In the past, critics and practical reformers – anti-slavery campaigners, Quaker industrialists, New Dealers, trade unionists, corporate raiders – have always managed to shake up the fixed assumptions of the existing fundamentalists, changing the balance of forces and generating fresh forms and solutions to the problems of the day. Limited liability, pension funds, business education, tapping into workforce skills and knowledge, shareholder activism, and many others have all inflected the course of capitalist development, adding diversity and fresh thinking from many different sources to the mix.

Technically, the same ought to be true now. There is no shortage of new ideas wanting to be heard. I don’t mean social media and Web 2.0. I mean, taking a leaf from radical capitalist thinkers like Umair Haque, institutional innovation such as thick, thin or shared value, social enterprise and a social enterprise stock exchange, green measures of economic growth, human capital, stewardship… the human brain is as inventive as ever it was.

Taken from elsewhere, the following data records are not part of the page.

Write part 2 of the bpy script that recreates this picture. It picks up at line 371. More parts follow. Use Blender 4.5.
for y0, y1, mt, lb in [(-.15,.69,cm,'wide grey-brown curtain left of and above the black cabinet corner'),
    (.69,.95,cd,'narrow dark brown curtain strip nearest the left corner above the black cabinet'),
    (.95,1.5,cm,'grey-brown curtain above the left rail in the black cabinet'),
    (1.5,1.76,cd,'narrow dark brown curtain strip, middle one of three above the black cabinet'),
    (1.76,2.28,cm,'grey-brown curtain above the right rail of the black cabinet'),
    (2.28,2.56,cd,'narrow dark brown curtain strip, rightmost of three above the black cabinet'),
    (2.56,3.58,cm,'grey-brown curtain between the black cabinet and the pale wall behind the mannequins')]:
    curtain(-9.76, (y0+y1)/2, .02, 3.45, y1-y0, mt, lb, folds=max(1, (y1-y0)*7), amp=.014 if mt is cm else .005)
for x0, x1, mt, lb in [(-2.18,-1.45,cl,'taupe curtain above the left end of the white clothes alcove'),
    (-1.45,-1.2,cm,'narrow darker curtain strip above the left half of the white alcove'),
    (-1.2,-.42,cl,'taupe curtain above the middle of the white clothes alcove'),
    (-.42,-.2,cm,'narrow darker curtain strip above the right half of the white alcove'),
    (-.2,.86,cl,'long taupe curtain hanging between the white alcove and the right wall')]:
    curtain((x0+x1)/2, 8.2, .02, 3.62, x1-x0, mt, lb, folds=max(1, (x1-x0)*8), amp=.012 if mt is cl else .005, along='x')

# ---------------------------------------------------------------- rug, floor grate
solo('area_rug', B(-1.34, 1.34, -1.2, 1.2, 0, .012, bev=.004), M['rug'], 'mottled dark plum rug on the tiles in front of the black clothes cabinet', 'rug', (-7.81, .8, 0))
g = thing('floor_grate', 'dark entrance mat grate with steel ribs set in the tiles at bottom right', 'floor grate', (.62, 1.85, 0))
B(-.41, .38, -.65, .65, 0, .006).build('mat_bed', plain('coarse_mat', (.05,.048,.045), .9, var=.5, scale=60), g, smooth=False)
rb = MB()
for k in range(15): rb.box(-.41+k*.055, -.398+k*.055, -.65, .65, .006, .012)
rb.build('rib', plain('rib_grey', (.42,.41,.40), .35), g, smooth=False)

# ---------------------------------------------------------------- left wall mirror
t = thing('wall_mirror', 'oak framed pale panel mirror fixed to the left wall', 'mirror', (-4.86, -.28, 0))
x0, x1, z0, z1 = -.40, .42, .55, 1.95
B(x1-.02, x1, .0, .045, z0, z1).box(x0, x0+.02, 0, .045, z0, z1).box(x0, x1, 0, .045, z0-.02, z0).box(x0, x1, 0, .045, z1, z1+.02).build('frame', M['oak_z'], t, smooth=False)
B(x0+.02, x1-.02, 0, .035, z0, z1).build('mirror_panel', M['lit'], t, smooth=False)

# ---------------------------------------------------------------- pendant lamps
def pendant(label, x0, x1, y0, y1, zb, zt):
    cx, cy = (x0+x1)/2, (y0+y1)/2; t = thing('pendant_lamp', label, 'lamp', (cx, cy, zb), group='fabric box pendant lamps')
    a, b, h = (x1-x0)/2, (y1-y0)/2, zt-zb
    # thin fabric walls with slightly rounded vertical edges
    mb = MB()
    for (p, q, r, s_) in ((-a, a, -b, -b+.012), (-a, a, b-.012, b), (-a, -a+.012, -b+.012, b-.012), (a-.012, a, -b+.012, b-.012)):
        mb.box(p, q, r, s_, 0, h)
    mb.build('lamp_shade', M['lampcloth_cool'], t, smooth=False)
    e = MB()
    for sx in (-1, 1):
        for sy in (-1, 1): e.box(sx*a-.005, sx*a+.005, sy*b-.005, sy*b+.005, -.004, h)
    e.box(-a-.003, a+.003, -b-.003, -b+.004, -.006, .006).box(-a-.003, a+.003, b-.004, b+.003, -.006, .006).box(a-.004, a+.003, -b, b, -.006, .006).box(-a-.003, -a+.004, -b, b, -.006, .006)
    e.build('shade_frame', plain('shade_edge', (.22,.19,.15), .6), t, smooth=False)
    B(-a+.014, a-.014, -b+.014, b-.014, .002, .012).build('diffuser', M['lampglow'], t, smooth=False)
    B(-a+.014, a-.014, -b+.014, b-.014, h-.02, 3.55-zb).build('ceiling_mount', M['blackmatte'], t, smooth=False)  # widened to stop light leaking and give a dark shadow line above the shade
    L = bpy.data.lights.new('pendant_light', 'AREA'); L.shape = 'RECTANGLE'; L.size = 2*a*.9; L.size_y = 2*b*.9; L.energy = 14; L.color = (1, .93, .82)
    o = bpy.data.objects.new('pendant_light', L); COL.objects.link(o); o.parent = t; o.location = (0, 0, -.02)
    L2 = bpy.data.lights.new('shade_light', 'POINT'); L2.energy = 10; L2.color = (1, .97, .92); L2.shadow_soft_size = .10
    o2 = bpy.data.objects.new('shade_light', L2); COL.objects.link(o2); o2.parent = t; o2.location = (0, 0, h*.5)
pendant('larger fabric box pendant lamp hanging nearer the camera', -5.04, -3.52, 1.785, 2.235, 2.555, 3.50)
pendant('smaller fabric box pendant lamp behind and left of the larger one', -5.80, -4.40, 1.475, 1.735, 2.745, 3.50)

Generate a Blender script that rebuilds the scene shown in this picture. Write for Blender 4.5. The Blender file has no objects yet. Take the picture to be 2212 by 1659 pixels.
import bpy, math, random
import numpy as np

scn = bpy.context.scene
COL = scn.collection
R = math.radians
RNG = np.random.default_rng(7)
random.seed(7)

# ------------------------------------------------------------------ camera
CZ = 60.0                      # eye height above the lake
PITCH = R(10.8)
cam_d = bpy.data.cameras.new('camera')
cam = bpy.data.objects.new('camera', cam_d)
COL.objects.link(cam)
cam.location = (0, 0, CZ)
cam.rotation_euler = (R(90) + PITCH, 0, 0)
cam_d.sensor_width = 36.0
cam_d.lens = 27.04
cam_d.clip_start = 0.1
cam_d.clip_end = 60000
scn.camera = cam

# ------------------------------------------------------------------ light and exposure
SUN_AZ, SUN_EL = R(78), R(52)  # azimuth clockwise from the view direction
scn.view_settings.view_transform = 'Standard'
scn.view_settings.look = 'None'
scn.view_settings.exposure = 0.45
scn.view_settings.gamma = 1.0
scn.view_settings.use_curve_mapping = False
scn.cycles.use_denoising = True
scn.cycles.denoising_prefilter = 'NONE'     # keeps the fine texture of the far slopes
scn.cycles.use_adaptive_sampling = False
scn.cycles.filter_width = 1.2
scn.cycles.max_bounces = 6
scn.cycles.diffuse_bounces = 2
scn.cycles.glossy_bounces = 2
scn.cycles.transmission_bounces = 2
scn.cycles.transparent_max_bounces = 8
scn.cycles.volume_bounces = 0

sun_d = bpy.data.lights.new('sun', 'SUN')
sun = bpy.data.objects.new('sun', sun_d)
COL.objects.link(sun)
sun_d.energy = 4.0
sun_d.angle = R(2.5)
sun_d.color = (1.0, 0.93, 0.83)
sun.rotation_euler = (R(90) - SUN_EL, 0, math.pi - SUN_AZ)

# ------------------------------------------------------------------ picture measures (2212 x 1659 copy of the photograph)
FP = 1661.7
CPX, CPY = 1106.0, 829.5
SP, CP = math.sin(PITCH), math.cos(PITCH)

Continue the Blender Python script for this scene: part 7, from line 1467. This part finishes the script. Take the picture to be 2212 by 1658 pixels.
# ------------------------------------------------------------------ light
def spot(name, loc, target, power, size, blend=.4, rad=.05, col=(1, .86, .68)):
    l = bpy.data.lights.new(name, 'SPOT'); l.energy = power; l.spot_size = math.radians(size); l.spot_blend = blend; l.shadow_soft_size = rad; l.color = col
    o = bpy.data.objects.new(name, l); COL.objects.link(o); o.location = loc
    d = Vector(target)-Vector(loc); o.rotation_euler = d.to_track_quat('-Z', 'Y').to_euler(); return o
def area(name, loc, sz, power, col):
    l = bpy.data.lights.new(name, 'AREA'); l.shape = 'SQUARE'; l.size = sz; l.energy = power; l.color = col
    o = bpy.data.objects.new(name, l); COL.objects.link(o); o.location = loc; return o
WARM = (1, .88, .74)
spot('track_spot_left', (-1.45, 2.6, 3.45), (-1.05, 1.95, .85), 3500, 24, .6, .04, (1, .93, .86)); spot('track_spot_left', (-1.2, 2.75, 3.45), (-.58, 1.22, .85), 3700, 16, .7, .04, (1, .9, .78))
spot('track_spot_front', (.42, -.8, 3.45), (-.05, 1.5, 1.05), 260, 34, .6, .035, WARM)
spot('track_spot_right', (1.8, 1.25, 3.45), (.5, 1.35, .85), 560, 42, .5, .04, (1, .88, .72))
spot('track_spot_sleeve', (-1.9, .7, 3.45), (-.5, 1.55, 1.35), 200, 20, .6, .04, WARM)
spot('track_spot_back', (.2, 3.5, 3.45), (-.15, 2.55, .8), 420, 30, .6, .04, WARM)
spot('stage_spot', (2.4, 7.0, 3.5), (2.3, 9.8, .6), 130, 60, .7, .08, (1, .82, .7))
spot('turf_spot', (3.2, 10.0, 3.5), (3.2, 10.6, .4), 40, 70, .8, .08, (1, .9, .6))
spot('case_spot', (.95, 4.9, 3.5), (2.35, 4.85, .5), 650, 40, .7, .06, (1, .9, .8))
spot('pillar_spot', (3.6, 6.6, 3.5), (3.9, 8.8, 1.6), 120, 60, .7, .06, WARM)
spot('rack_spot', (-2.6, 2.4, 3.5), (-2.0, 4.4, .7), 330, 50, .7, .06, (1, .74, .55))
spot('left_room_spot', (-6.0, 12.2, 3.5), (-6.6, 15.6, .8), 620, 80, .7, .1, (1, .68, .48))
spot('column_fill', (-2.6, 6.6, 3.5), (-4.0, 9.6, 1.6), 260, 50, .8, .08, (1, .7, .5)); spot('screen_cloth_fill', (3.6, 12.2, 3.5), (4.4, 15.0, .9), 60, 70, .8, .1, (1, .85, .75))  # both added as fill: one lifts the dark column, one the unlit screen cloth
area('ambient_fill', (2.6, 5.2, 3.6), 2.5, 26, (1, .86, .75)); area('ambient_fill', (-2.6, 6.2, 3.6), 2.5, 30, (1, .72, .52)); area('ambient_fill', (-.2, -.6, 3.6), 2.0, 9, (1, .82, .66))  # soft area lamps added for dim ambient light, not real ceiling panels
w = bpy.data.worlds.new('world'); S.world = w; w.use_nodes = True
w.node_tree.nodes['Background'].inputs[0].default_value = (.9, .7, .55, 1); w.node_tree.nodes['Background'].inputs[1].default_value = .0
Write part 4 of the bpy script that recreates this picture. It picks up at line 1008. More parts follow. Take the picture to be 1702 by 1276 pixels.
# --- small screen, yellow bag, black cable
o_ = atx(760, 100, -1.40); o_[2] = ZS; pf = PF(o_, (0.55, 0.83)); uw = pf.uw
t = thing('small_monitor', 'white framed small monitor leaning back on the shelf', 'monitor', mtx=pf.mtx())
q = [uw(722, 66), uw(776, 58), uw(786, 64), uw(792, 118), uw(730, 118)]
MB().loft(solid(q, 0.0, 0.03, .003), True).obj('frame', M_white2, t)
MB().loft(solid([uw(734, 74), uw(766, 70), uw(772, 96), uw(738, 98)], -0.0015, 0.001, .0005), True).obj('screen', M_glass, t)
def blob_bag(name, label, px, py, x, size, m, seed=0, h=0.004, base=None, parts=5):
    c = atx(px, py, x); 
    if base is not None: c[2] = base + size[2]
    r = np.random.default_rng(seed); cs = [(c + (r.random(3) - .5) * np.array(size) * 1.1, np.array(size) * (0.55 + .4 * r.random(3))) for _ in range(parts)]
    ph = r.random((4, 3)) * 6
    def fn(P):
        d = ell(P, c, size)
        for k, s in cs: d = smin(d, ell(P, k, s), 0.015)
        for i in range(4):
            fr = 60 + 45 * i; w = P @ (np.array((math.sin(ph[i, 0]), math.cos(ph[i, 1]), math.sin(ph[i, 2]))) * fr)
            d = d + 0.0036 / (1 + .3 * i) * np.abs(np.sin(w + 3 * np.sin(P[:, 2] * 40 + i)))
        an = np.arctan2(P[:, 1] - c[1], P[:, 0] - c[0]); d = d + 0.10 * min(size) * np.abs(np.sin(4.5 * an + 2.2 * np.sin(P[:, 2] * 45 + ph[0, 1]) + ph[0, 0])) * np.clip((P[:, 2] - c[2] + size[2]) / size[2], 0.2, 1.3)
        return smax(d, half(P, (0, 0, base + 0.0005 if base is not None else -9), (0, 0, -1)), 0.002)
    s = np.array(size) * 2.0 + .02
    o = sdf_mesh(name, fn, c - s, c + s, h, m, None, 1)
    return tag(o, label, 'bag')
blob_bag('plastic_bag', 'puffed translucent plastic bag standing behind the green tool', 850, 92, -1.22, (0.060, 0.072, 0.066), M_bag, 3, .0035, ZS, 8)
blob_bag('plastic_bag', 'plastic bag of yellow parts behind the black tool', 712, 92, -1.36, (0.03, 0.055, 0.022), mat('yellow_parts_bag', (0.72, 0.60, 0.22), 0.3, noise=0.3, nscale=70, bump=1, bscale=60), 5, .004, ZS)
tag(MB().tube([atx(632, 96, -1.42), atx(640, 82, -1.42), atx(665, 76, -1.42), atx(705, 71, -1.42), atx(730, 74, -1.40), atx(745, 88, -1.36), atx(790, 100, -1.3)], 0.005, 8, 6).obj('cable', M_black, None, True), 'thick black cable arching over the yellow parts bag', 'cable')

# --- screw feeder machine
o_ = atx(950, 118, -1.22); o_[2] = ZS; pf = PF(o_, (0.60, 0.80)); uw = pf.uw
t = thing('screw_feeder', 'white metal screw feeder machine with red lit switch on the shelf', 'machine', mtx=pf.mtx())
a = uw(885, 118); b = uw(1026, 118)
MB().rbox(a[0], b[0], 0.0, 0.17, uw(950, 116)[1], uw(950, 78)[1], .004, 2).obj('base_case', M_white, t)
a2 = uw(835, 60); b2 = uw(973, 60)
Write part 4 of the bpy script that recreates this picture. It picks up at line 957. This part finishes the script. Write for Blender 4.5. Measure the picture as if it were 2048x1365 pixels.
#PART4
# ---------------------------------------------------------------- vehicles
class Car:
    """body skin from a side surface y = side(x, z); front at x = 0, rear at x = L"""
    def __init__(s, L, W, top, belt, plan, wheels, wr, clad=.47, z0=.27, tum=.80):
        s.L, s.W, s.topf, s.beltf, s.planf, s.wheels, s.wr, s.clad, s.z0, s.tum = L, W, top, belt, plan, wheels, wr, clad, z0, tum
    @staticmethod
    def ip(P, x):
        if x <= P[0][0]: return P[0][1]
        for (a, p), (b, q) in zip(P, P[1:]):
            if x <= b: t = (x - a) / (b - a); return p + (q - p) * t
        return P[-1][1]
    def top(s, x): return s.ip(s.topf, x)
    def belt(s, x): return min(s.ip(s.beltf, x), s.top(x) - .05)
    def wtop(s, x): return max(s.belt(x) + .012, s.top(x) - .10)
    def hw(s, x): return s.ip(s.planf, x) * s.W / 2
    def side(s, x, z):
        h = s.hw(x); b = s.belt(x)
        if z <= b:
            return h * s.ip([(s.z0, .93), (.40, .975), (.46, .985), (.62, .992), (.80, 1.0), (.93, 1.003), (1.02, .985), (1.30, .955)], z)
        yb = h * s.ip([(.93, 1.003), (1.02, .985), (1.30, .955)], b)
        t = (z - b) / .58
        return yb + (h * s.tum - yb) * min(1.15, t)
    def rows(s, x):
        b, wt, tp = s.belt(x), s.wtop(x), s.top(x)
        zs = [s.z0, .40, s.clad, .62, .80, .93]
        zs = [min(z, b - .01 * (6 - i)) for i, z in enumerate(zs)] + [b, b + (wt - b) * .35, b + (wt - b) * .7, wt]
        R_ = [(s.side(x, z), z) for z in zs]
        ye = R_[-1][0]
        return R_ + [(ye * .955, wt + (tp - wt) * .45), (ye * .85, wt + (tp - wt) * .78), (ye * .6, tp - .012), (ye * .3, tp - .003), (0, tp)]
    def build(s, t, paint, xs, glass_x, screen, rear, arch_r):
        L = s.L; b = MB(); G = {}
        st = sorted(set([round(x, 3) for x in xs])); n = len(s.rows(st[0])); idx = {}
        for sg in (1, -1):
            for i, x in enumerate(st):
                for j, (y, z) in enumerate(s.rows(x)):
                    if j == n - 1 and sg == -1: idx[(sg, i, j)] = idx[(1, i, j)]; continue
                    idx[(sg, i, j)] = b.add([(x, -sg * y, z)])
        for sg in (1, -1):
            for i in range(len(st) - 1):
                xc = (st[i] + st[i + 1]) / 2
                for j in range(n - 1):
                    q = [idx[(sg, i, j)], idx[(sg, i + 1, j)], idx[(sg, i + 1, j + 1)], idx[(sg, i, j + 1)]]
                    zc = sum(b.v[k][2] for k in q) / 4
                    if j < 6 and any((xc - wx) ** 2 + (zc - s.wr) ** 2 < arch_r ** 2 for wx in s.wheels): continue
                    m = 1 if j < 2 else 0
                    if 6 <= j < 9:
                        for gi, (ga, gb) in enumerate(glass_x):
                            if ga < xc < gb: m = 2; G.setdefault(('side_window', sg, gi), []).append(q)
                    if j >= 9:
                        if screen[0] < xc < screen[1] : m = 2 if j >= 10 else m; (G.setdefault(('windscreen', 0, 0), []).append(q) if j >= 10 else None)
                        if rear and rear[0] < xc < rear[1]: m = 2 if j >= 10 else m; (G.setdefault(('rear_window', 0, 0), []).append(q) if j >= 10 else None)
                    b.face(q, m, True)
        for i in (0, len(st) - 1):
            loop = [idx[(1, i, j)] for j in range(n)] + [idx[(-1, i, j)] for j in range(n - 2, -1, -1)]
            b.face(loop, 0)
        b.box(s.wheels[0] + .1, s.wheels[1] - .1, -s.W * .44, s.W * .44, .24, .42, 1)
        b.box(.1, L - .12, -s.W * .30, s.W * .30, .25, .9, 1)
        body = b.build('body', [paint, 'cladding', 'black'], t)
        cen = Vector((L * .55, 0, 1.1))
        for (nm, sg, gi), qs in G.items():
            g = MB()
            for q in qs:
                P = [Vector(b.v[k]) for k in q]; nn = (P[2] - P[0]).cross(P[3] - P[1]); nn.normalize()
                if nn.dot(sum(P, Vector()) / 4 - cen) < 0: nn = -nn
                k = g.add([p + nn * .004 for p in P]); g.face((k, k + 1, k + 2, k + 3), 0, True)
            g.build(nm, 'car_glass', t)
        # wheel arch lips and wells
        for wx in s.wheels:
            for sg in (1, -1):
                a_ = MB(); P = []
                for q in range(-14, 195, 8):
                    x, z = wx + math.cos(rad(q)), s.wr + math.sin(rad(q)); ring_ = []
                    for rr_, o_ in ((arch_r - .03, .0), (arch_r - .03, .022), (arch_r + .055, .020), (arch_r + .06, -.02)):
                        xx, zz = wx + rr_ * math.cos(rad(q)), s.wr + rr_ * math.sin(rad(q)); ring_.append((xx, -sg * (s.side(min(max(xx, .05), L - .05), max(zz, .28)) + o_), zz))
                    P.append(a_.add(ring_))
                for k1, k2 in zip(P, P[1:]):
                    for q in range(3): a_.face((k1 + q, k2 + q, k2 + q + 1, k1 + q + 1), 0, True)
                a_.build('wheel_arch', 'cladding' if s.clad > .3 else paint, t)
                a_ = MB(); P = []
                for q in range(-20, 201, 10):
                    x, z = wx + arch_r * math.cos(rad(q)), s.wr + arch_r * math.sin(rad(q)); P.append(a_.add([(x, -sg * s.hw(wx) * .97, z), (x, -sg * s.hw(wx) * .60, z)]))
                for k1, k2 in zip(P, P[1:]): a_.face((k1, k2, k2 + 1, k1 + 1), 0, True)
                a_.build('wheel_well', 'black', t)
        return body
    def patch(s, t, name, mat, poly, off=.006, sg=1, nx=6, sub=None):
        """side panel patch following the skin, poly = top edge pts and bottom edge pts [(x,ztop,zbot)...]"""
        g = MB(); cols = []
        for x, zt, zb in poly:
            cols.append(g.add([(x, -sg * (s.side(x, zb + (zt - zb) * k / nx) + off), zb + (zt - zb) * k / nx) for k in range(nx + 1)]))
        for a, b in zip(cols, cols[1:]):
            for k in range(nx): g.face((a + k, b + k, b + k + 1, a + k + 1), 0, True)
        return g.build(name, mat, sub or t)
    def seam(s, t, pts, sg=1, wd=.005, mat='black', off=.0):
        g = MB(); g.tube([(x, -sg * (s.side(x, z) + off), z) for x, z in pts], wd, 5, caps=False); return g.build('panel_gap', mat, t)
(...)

What may be different this time, though, is that capitalism’s self-correcting feedback loops have stopped working. Why, even after the financial earthquakes of 2008, has nothing changed? Perhaps because the underlying assumptions have become self-reinforcing. In a 2005 Academy of Management Review paper, academics Jeff Pfeffer, Bob Sutton and Fabrizio Ferraro cited research finding that business students were consistently less empathetic, less concerned with others and more prone to cheating and wrongdoing than those of other disciplines. They concluded: ‘A growing body of evidence suggests that self-interested behaviour is learned behaviour, and it is learned by studying economics and business’. In other words, even if (again as common sense dictates) self-interest is neither universal nor inevitable, self-fulfilling prophecy is gradually making it so.

The nightmare, then, is that business in its largest sense has already made itself too big, dominant and centralising to fail. It has eaten the regulators, and now it seems to be consuming the political process itself – witness the extraordinary difficulty of bringing ‘proud finance’ to heel, and the profoundly illiberal, anti-labour legislation being introduced in several states in the US and threatened in the UK. And it is not just about size that escapes control. Increasingly, the accountancy of business, unscientific, fault-ridden and prone to spontaneous self-combustion as it is, is the measuring rod used to validate all other areas of life. Education, health, the arts all have to justify themselves in business terms. Instead of capitalism being made safe for the world, the world is being made safe for shareholder capitalism.

My main point here is not just or even primarily about ‘rightness’ – it is about maintaining sufficient diversity for capitalism to do what capitalists boast it does best: evolve, innovate, self-correct, self-renew. Because of the dominance of one hard-line theoretical view, supported by giant institutions that perceive their self-interest as keeping it so, capitalism is becoming a monoculture that ensures it can no longer evolve in this way. Capitalism is indeed too important to be left to capitalists – but this time round, are there any enemies left to save it from its friends?